In the 3-4-2-1 system, the two attacking midfielders behind the striker are supposed to operate in the half-spaces. But because the wing-backs are pushed so high, the opposition defense simply drops deeper and compacts the center of the pitch to suffocate the space.
Son received the ball to his feet inside the penalty area exactly zero times against Forest. Not once.
He is being asked to make runs into channels that are already occupied by two or three massive center-backs. The service into him consists entirely of floated crosses from deep areas, which completely neutralizes his elite finishing ability on the floor.
If your tactical plan relies on Son winning back-post headers against Premier League center-backs, your offensive system is broken.
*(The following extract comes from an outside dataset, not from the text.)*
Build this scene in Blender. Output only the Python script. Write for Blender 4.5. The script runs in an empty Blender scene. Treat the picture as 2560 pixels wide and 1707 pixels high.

Everton’s James Tarkowski will swallow up those desperate crosses without breaking a sweat.
No easy way out of the drop zone
Relegation is a very real threat now. The data completely backs up the eye test.
Over the last six matches, Tottenham have conceded 14.2 expected goals against (xGA). That is the worst defensive underlying number in the entire division by a wide margin. You do not survive in the Premier League with defensive metrics that poor.
Romero can promise maximum effort in press conferences all he wants. The harsh reality is that this squad is devoid of confidence and completely unsuited to the tactical demands being placed upon them right now.
Tudor is in an impossible situation. He is dealing with immense personal grief while trying to fix a squad that has seemingly forgotten the basic fundamentals of defensive shape.
The interim manager does not have the training ground time to drill a completely new system. He has to work with what he has, and what he has is a broken, unbalanced, technically deficient roster.
I expect Everton to sit deep, absorb the meaningless Tottenham possession, and punish them ruthlessly on the counter-attack and from set-pieces. It will not be a pretty game of football.
My prediction is a comfortable Everton win. The downward spiral in North London is far from over.